▸ **STATED PROBLEM**
Retype the opening lines of the data exactly, stopping after the line that contains "cam_d.dof.use_dof = True;". Skip every picture.

== SUPPLIED DATA ==

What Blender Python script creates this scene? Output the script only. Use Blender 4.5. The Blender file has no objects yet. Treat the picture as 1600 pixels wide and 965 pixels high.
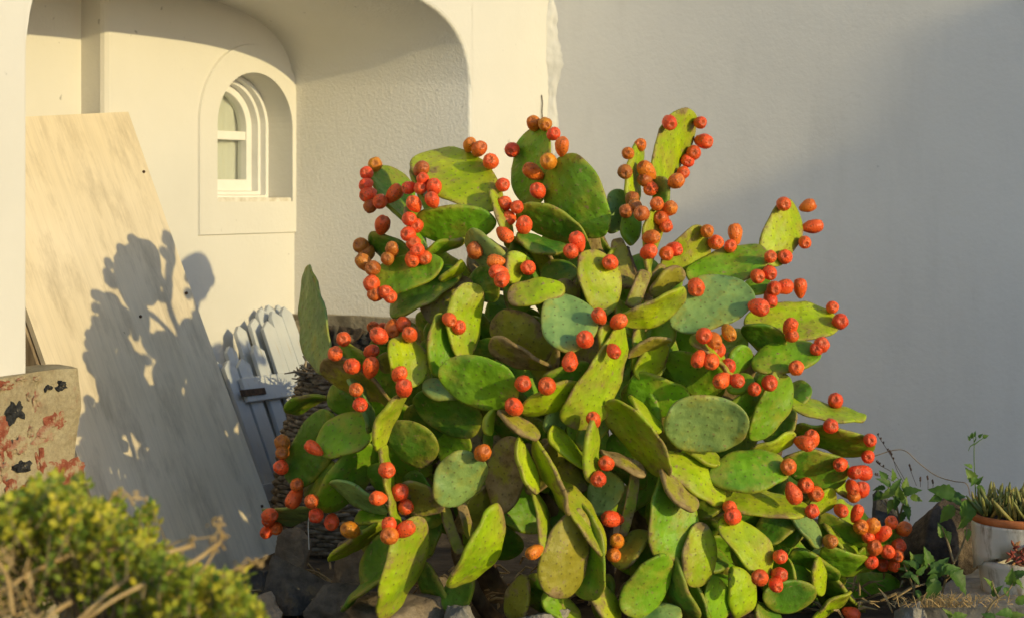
import bpy, bmesh, math, random
from mathutils import Vector, Matrix, noise
import numpy as np

# ------------------------------------------------------------------ camera, sky, sun
F = 2950.0            # focal length in photo pixels (photo 1600 wide)
EYE = 1.12
HZ = 303.0            # horizon row in the photo
scene = bpy.context.scene
cam_d = bpy.data.cameras.new('camera'); cam = bpy.data.objects.new('camera', cam_d)
scene.collection.objects.link(cam); scene.camera = cam
cam.location = (0, 0, EYE); cam.rotation_euler = (math.radians(90), 0, 0)
cam_d.sensor_width = 36.0; cam_d.lens = 36.0 * F / 1600.0
cam_d.shift_y = -(482.5 - HZ) / 1600.0
cam_d.clip_start = 0.05; cam_d.clip_end = 2000
cam_d.dof.use_dof = True; cam_d.dof.focus_distance = 4.95; cam_d.dof.aperture_fstop = 5.2

AX = Vector((0.469, 0.883, 0)).normalized()      # along the arched wall, away to the right
BX = Vector((0.883, -0.469, 0)).normalized()     # along the right-hand wall, towards the viewer
EPS = 0.145
SUNH = (-BX + EPS * AX).normalized()             # horizontal travel of sunlight
TANEL = 0.228
SUND = Vector((SUNH.x, SUNH.y, -TANEL)).normalized()
EL = math.atan(TANEL)
world = bpy.data.worlds.new('World'); scene.world = world; world.use_nodes = True
wn = world.node_tree.nodes; wl = world.node_tree.links
sky = wn.new('ShaderNodeTexSky'); sky.sky_type = 'NISHITA'; sky.sun_disc = False
sky.sun_elevation = EL; sky.sun_rotation = math.atan2(-SUND.x, -SUND.y)
sky.dust_density = 0.7; sky.ozone_density = 3.0; sky.air_density = 1.0
hs = wn.new('ShaderNodeHueSaturation'); hs.inputs['Saturation'].default_value = 1.0
wl.new(sky.outputs[0], hs.inputs['Color']); wl.new(hs.outputs[0], wn['Background'].inputs[0])
wn['Background'].inputs[1].default_value = 0.15
sd = bpy.data.lights.new('sun', 'SUN'); so = bpy.data.objects.new('sun', sd); scene.collection.objects.link(so)
sd.energy = 2.0; sd.angle = math.radians(0.55); sd.color = (1.0, 0.80, 0.40)
so.rotation_euler = SUND.to_track_quat('-Z', 'Y').to_euler(); so.location = (6, -6, 6)
scene.view_settings.view_transform = 'Standard'; scene.view_settings.look = 'None'
scene.view_settings.gamma = 1.0; scene.view_settings.exposure = 0.57
scene.render.engine = 'CYCLES'

# ------------------------------------------------------------------ helpers
C = scene.collection
rnd = random.Random(7)
def px(x, y, Y):
    return Vector(((x - 800.0) / F * Y, Y, EYE - (y - HZ) / F * Y))
def proj(p):
    return (800 + p.x / p.y * F, HZ + (EYE - p.z) / p.y * F)
def link(name, me, mat, parent=None, loc=None, smooth=False, kind=None):
    o = bpy.data.objects.new(name, me); C.objects.link(o)
    if mat is not None and len(me.materials) == 0: me.materials.append(mat)
    if parent is not None: o.parent = parent
    if loc is not None: o.location = loc
    if smooth: me.polygons.foreach_set('use_smooth', [True] * len(me.polygons))
    if kind: o['kind'] = kind
    return o
def mesh(name, V, Fc, smooth=False):
    me = bpy.data.meshes.new(name); me.from_pydata([tuple(v) for v in V], [], Fc); me.update()
    if smooth: me.polygons.foreach_set('use_smooth', [True] * len(me.polygons))
    return me
def empty(name, loc, label, cat, group=None):
    o = bpy.data.objects.new(name, None); C.objects.link(o); o.location = loc; o.empty_display_size = 0.1
    tag(o, label, cat, group); return o
def tag(o, label, cat, group=None, kind=None):
    o['label'] = label; o['category'] = cat
    if group: o['group'] = group
    if kind: o['kind'] = kind
def at(o, parent_loc):      # a child whose mesh is in world coordinates
    o.location = -Vector(parent_loc); return o
def flip_out(me):
    bm = bmesh.new(); bm.from_mesh(me); bmesh.ops.recalc_face_normals(bm, faces=bm.faces); bm.to_mesh(me); bm.free()
def bevel(o, w, seg=2, ang=35):
    m = o.modifiers.new('bevel', 'BEVEL'); m.width = w; m.segments = seg; m.limit_method = 'ANGLE'; m.angle_limit = math.radians(ang)
def box_pts(c, ax, ay, az, hx, hy, hz):
    V = [c + ax * (sx * hx) + ay * (sy * hy) + az * (sz * hz) for sx in (-1, 1) for sy in (-1, 1) for sz in (-1, 1)]
    Fc = [(0, 1, 3, 2), (4, 6, 7, 5), (0, 4, 5, 1), (2, 3, 7, 6), (0, 2, 6, 4), (1, 5, 7, 3)]
    return V, Fc
def box_mesh(name, c, ax, ay, az, hx, hy, hz):
    V, Fc = box_pts(Vector(c), ax, ay, az, hx, hy, hz)
    me = mesh(name, V, Fc); flip_out(me); return me
def tube(pts, rad, seg=6, V=None, Fc=None):
    if V is None: V = []; Fc = []
    n = len(pts); ring0 = len(V); up = Vector((0.13, 0.21, 1)).normalized()
    for i, p in enumerate(pts):
        t = (pts[min(i + 1, n - 1)] - pts[max(i - 1, 0)])
        t = t.normalized() if t.length > 1e-9 else Vector((0, 0, 1))
        a = t.cross(up); a = a.normalized() if a.length > 1e-4 else t.cross(Vector((1, 0, 0))).normalized()
        b = t.cross(a); r = rad[i] if isinstance(rad, (list, tuple)) else rad
        for k in range(seg):
            an = 2 * math.pi * k / seg
            V.append(p + a * (r * math.cos(an)) + b * (r * math.sin(an)))
    for i in range(n - 1):
        for k in range(seg):
            k2 = (k + 1) % seg
            Fc.append((ring0 + i * seg + k, ring0 + i * seg + k2, ring0 + (i + 1) * seg + k2, ring0 + (i + 1) * seg + k))
    Fc.append(tuple(ring0 + k for k in reversed(range(seg)))); Fc.append(tuple(ring0 + (n - 1) * seg + k for k in range(seg)))
    return V, Fc
def smooth_path(ctrl, n=10):
    P = [ctrl[0] * 2 - ctrl[1]] + list(ctrl) + [ctrl[-1] * 2 - ctrl[-2]]
    out = []
    for i in range(1, len(P) - 2):
        p0, p1, p2, p3 = P[i - 1], P[i], P[i + 1], P[i + 2]
        for k in range(n):
            t = k / n
            out.append(0.5 * ((2 * p1) + (p2 - p0) * t + (2 * p0 - 5 * p1 + 4 * p2 - p3) * t * t + (3 * p1 - p0 - 3 * p2 + p3) * t ** 3))
    out.append(P[-2]); return out

# ------------------------------------------------------------------ materials
class NM:
    def __init__(s, name, rough=0.7, spec=0.3):
        s.m = bpy.data.materials.new(name); s.m.use_nodes = True
        s.nt = s.m.node_tree; s.b = s.nt.nodes['Principled BSDF']
        s.b.inputs['Roughness'].default_value = rough; s.b.inputs['Specular IOR Level'].default_value = spec
    def n(s, t, **kw):
        x = s.nt.nodes.new('ShaderNode' + t)
        for k, v in kw.items():
            if hasattr(x, k): setattr(x, k, v)
            else: x.inputs[k].default_value = v
        return x
    def l(s, a, b): s.nt.links.new(a, b)
    def coord(s, which='Object', scale=(1, 1, 1)):
        tc = s.n('TexCoord'); mp = s.n('Mapping'); mp.inputs['Scale'].default_value = scale
        s.l(tc.outputs[which], mp.inputs[0]); return mp.outputs[0]
    def noise(s, vec, scale, detail=4, rough=0.55):
        x = s.n('TexNoise'); x.inputs['Scale'].default_value = scale; x.inputs['Detail'].default_value = detail
        x.inputs['Roughness'].default_value = rough
        if vec is not None: s.l(vec, x.inputs['Vector'])
        return x.outputs[0]
    def ramp(s, fac, stops):
        r = s.n('ValToRGB'); cr = r.color_ramp
        while len(cr.elements) < len(stops): cr.elements.new(0.5)
        for e, (p, c) in zip(cr.elements, stops):
            e.position = p; e.color = (c if len(c) == 4 else (*c, 1)) if isinstance(c, tuple) else (c, c, c, 1)
        s.l(fac, r.inputs[0]); return r.outputs[0]
    def mix(s, fac, a, b, mode='MIX'):
        x = s.n('MixRGB'); x.blend_type = mode
        for v, k in ((fac, 0), (a, 1), (b, 2)):
            if hasattr(v, 'links'): s.l(v, x.inputs[k])
            elif isinstance(v, (int, float)): x.inputs[k].default_value = v if k == 0 else (v, v, v, 1)
            else: x.inputs[k].default_value = (*v, 1)
        return x.outputs[0]
    def math(s, op, a, b=0.0):
        x = s.n('Math'); x.operation = op
        for v, k in ((a, 0), (b, 1)):
            if hasattr(v, 'links'): s.l(v, x.inputs[k])
            else: x.inputs[k].default_value = v
        return x.outputs[0]
    def bump(s, h, strength=0.4, dist=0.01):
        b = s.n('Bump'); b.inputs['Strength'].default_value = strength; b.inputs['Distance'].default_value = dist
        s.l(h, b.inputs['Height'])
        pv = s.b.inputs['Normal']
        if pv.links: s.l(pv.links[0].from_socket, b.inputs['Normal'])
        s.l(b.outputs[0], pv)
    def col(s, c):
        if hasattr(c, 'links'): s.l(c, s.b.inputs['Base Color'])
        else: s.b.inputs['Base Color'].default_value = (*c, 1)

def mat_plaster(name, base, rough_bump, fine, low=0.3):
    M = NM(name, 0.85, 0.2); v = M.coord()
    c = M.ramp(M.noise(v, 2.2, 5), [(0.3, tuple(x * 0.93 for x in base)), (0.7, base)])
    sp = M.ramp(M.noise(v, 26, 2, 0.5), [(0.0, 0.55), (0.20, 0.62), (0.26, 1.0)])
    M.col(M.mix(1.0, c, sp, 'MULTIPLY'))
    M.bump(M.noise(v, 3.0, 3), low, 0.02)
    M.bump(M.noise(v, fine, 3, 0.6), rough_bump, 0.006)
    return M.m
M_white = mat_plaster('plaster_white', (0.71, 0.69, 0.635), 0.18, 60)
M_grain = mat_plaster('plaster_grainy', (0.84, 0.815, 0.745), 0.50, 95, 0.12)
def mat_right():
    M = NM('plaster_right', 0.85, 0.2); v = M.coord(); vs = M.coord(scale=(1, 1, 0.18))
    c = M.ramp(M.noise(v, 1.3, 6, 0.6), [(0.3, (0.70, 0.685, 0.655)), (0.7, (0.78, 0.76, 0.72))])
    c = M.mix(0.5, c, M.ramp(M.noise(vs, 9, 5, 0.65), [(0.30, 0.90), (0.5, 1.0)]), 'MULTIPLY')
    c = M.mix(1.0, c, M.ramp(M.noise(v, 21, 2, 0.4), [(0.0, 0.45), (0.17, 0.5), (0.21, 1.0)]), 'MULTIPLY')
    vo = M.n('TexVoronoi'); vo.feature = 'DISTANCE_TO_EDGE'; vo.inputs['Scale'].default_value = 1.5
    wv = M.n('VectorMath'); wv.operation = 'ADD'; nz = M.n('TexNoise'); nz.inputs['Scale'].default_value = 4; nz.inputs['Detail'].default_value = 5; M.l(v, nz.inputs['Vector']); M.l(v, wv.inputs[0]); M.l(nz.outputs['Color'], wv.inputs[1]); M.l(wv.outputs[0], vo.inputs['Vector'])
    crack = M.mix(1.0, M.ramp(vo.outputs['Distance'], [(0.0, 1.0), (0.0035, 0.0)]), M.ramp(M.noise(v, 2.1, 3), [(0.52, 0.0), (0.6, 1.0)]), 'MULTIPLY')
    M.col(M.mix(M.math('MULTIPLY', crack, 0.22), c, (0.35, 0.33, 0.30)))
    M.bump(M.noise(v, 2.5, 4), 0.16, 0.03); M.bump(M.noise(v, 11, 4, 0.6), 0.07, 0.008); M.bump(M.noise(v, 75, 3, 0.6), 0.16, 0.005)
    return M.m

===

▸ **RESULT FOR THIS TASK**
What Blender Python script creates this scene? Output the script only. Use Blender 4.5. The Blender file has no objects yet. Treat the picture as 1600 pixels wide and 965 pixels high.
import bpy, bmesh, math, random
from mathutils import Vector, Matrix, noise
import numpy as np

# ------------------------------------------------------------------ camera, sky, sun
F = 2950.0            # focal length in photo pixels (photo 1600 wide)
EYE = 1.12
HZ = 303.0            # horizon row in the photo
scene = bpy.context.scene
cam_d = bpy.data.cameras.new('camera'); cam = bpy.data.objects.new('camera', cam_d)
scene.collection.objects.link(cam); scene.camera = cam
cam.location = (0, 0, EYE); cam.rotation_euler = (math.radians(90), 0, 0)
cam_d.sensor_width = 36.0; cam_d.lens = 36.0 * F / 1600.0
cam_d.shift_y = -(482.5 - HZ) / 1600.0
cam_d.clip_start = 0.05; cam_d.clip_end = 2000
cam_d.dof.use_dof = True; cam_d.dof.focus_distance = 4.95; cam_d.dof.aperture_fstop = 5.2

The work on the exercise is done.